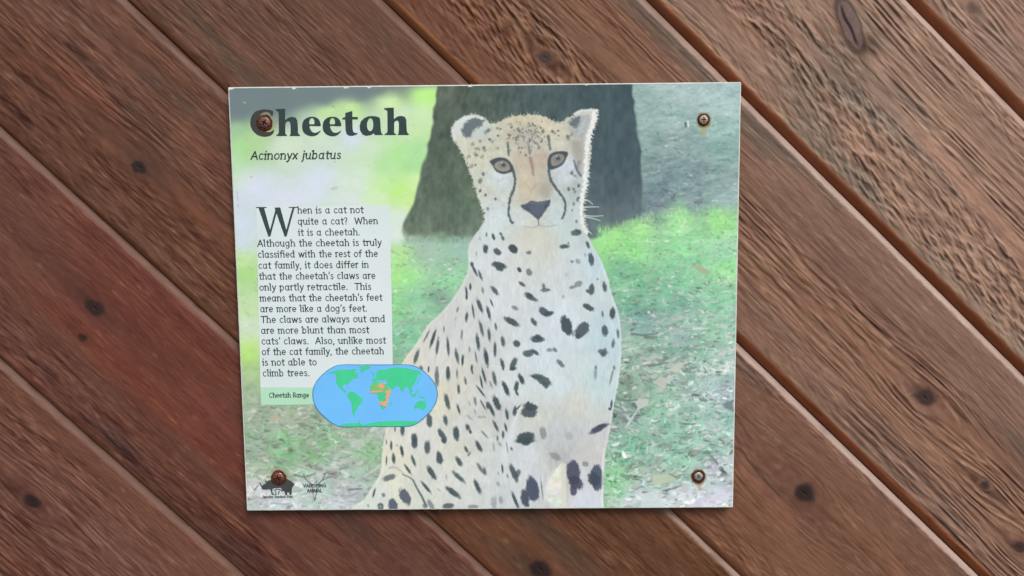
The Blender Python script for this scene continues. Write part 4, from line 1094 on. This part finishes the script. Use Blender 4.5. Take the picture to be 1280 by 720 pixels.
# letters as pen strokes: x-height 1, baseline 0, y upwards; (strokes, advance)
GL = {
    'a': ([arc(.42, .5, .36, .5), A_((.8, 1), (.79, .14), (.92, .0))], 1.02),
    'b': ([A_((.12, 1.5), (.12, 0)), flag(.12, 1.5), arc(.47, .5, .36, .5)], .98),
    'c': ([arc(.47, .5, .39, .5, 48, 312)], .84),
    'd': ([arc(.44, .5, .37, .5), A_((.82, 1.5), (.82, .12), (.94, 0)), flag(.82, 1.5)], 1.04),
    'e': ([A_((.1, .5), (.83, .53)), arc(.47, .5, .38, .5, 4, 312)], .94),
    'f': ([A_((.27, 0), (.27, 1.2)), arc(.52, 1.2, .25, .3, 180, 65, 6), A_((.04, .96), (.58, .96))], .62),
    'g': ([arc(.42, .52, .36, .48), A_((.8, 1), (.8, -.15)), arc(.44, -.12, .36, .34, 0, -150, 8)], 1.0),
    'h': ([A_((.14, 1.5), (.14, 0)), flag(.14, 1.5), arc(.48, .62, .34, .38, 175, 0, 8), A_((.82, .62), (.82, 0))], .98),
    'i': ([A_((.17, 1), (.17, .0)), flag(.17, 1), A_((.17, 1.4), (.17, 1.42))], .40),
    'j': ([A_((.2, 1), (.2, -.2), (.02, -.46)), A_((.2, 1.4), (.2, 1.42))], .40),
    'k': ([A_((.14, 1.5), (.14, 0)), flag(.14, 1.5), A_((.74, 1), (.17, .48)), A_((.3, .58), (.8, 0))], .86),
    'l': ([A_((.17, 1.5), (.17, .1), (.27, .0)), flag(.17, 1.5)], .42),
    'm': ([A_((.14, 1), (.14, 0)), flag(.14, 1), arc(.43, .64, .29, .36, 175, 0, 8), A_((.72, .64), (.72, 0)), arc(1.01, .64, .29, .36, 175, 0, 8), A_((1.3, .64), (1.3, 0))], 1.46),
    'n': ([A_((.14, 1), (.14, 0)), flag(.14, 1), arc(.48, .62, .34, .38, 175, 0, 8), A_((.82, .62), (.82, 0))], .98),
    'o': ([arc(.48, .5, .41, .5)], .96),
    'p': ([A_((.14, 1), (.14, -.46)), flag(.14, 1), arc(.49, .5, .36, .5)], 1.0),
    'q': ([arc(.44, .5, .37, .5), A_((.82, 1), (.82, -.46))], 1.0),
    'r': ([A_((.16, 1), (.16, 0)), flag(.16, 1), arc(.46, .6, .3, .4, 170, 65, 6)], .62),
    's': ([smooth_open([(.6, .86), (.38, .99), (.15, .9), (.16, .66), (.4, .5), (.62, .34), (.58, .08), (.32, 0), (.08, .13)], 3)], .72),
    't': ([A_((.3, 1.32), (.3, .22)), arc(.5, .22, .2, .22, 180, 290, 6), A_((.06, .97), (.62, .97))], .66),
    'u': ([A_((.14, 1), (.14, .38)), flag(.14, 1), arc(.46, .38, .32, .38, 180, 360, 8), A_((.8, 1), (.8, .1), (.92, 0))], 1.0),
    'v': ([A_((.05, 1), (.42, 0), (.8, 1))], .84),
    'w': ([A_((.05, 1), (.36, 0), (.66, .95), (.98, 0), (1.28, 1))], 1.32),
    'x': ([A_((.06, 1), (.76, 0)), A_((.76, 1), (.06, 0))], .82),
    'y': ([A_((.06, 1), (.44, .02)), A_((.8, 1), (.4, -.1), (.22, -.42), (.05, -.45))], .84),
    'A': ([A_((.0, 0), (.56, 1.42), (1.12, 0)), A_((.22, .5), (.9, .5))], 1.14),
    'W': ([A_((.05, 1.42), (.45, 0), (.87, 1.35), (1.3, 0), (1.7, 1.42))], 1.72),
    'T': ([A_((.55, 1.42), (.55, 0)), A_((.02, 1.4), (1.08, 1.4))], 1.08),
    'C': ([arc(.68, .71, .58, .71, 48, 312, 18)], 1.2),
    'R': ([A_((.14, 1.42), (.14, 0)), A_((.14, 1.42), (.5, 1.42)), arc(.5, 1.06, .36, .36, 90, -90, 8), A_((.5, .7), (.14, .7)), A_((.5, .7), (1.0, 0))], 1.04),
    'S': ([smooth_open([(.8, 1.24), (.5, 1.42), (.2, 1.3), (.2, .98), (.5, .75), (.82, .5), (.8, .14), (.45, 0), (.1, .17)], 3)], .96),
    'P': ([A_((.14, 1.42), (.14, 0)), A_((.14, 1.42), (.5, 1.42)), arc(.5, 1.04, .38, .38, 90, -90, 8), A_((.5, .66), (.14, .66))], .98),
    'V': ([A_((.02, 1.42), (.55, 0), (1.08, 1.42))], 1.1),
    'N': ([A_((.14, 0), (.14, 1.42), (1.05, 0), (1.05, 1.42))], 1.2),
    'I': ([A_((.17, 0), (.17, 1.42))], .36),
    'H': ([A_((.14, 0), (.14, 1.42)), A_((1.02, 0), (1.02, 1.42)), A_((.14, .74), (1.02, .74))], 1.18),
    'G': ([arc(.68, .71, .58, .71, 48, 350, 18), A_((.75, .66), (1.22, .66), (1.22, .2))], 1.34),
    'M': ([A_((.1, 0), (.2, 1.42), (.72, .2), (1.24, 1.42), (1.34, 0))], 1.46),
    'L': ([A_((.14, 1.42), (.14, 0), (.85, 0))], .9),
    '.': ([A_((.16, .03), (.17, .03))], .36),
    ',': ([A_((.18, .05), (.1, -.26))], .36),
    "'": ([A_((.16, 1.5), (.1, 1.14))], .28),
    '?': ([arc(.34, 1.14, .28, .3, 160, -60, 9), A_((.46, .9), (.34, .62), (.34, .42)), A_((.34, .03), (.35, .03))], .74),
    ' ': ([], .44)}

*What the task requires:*
Pictures are to be left out; repeat all the remaining data exactly.

*Task solution:*
The Blender Python script for this scene continues. Write part 4, from line 1094 on. This part finishes the script. Use Blender 4.5. Take the picture to be 1280 by 720 pixels.
# letters as pen strokes: x-height 1, baseline 0, y upwards; (strokes, advance)
GL = {
    'a': ([arc(.42, .5, .36, .5), A_((.8, 1), (.79, .14), (.92, .0))], 1.02),
    'b': ([A_((.12, 1.5), (.12, 0)), flag(.12, 1.5), arc(.47, .5, .36, .5)], .98),
    'c': ([arc(.47, .5, .39, .5, 48, 312)], .84),
    'd': ([arc(.44, .5, .37, .5), A_((.82, 1.5), (.82, .12), (.94, 0)), flag(.82, 1.5)], 1.04),
    'e': ([A_((.1, .5), (.83, .53)), arc(.47, .5, .38, .5, 4, 312)], .94),
    'f': ([A_((.27, 0), (.27, 1.2)), arc(.52, 1.2, .25, .3, 180, 65, 6), A_((.04, .96), (.58, .96))], .62),
    'g': ([arc(.42, .52, .36, .48), A_((.8, 1), (.8, -.15)), arc(.44, -.12, .36, .34, 0, -150, 8)], 1.0),
    'h': ([A_((.14, 1.5), (.14, 0)), flag(.14, 1.5), arc(.48, .62, .34, .38, 175, 0, 8), A_((.82, .62), (.82, 0))], .98),
    'i': ([A_((.17, 1), (.17, .0)), flag(.17, 1), A_((.17, 1.4), (.17, 1.42))], .40),
    'j': ([A_((.2, 1), (.2, -.2), (.02, -.46)), A_((.2, 1.4), (.2, 1.42))], .40),
    'k': ([A_((.14, 1.5), (.14, 0)), flag(.14, 1.5), A_((.74, 1), (.17, .48)), A_((.3, .58), (.8, 0))], .86),
    'l': ([A_((.17, 1.5), (.17, .1), (.27, .0)), flag(.17, 1.5)], .42),
    'm': ([A_((.14, 1), (.14, 0)), flag(.14, 1), arc(.43, .64, .29, .36, 175, 0, 8), A_((.72, .64), (.72, 0)), arc(1.01, .64, .29, .36, 175, 0, 8), A_((1.3, .64), (1.3, 0))], 1.46),
    'n': ([A_((.14, 1), (.14, 0)), flag(.14, 1), arc(.48, .62, .34, .38, 175, 0, 8), A_((.82, .62), (.82, 0))], .98),
    'o': ([arc(.48, .5, .41, .5)], .96),
    'p': ([A_((.14, 1), (.14, -.46)), flag(.14, 1), arc(.49, .5, .36, .5)], 1.0),
    'q': ([arc(.44, .5, .37, .5), A_((.82, 1), (.82, -.46))], 1.0),
    'r': ([A_((.16, 1), (.16, 0)), flag(.16, 1), arc(.46, .6, .3, .4, 170, 65, 6)], .62),
    's': ([smooth_open([(.6, .86), (.38, .99), (.15, .9), (.16, .66), (.4, .5), (.62, .34), (.58, .08), (.32, 0), (.08, .13)], 3)], .72),
    't': ([A_((.3, 1.32), (.3, .22)), arc(.5, .22, .2, .22, 180, 290, 6), A_((.06, .97), (.62, .97))], .66),
    'u': ([A_((.14, 1), (.14, .38)), flag(.14, 1), arc(.46, .38, .32, .38, 180, 360, 8), A_((.8, 1), (.8, .1), (.92, 0))], 1.0),
    'v': ([A_((.05, 1), (.42, 0), (.8, 1))], .84),
    'w': ([A_((.05, 1), (.36, 0), (.66, .95), (.98, 0), (1.28, 1))], 1.32),
    'x': ([A_((.06, 1), (.76, 0)), A_((.76, 1), (.06, 0))], .82),
    'y': ([A_((.06, 1), (.44, .02)), A_((.8, 1), (.4, -.1), (.22, -.42), (.05, -.45))], .84),
    'A': ([A_((.0, 0), (.56, 1.42), (1.12, 0)), A_((.22, .5), (.9, .5))], 1.14),
    'W': ([A_((.05, 1.42), (.45, 0), (.87, 1.35), (1.3, 0), (1.7, 1.42))], 1.72),
    'T': ([A_((.55, 1.42), (.55, 0)), A_((.02, 1.4), (1.08, 1.4))], 1.08),
    'C': ([arc(.68, .71, .58, .71, 48, 312, 18)], 1.2),
    'R': ([A_((.14, 1.42), (.14, 0)), A_((.14, 1.42), (.5, 1.42)), arc(.5, 1.06, .36, .36, 90, -90, 8), A_((.5, .7), (.14, .7)), A_((.5, .7), (1.0, 0))], 1.04),
    'S': ([smooth_open([(.8, 1.24), (.5, 1.42), (.2, 1.3), (.2, .98), (.5, .75), (.82, .5), (.8, .14), (.45, 0), (.1, .17)], 3)], .96),
    'P': ([A_((.14, 1.42), (.14, 0)), A_((.14, 1.42), (.5, 1.42)), arc(.5, 1.04, .38, .38, 90, -90, 8), A_((.5, .66), (.14, .66))], .98),
    'V': ([A_((.02, 1.42), (.55, 0), (1.08, 1.42))], 1.1),
    'N': ([A_((.14, 0), (.14, 1.42), (1.05, 0), (1.05, 1.42))], 1.2),
    'I': ([A_((.17, 0), (.17, 1.42))], .36),
    'H': ([A_((.14, 0), (.14, 1.42)), A_((1.02, 0), (1.02, 1.42)), A_((.14, .74), (1.02, .74))], 1.18),
    'G': ([arc(.68, .71, .58, .71, 48, 350, 18), A_((.75, .66), (1.22, .66), (1.22, .2))], 1.34),
    'M': ([A_((.1, 0), (.2, 1.42), (.72, .2), (1.24, 1.42), (1.34, 0))], 1.46),
    'L': ([A_((.14, 1.42), (.14, 0), (.85, 0))], .9),
    '.': ([A_((.16, .03), (.17, .03))], .36),
    ',': ([A_((.18, .05), (.1, -.26))], .36),
    "'": ([A_((.16, 1.5), (.1, 1.14))], .28),
    '?': ([arc(.34, 1.14, .28, .3, 160, -60, 9), A_((.46, .9), (.34, .62), (.34, .42)), A_((.34, .03), (.35, .03))], .74),
    ' ': ([], .44)}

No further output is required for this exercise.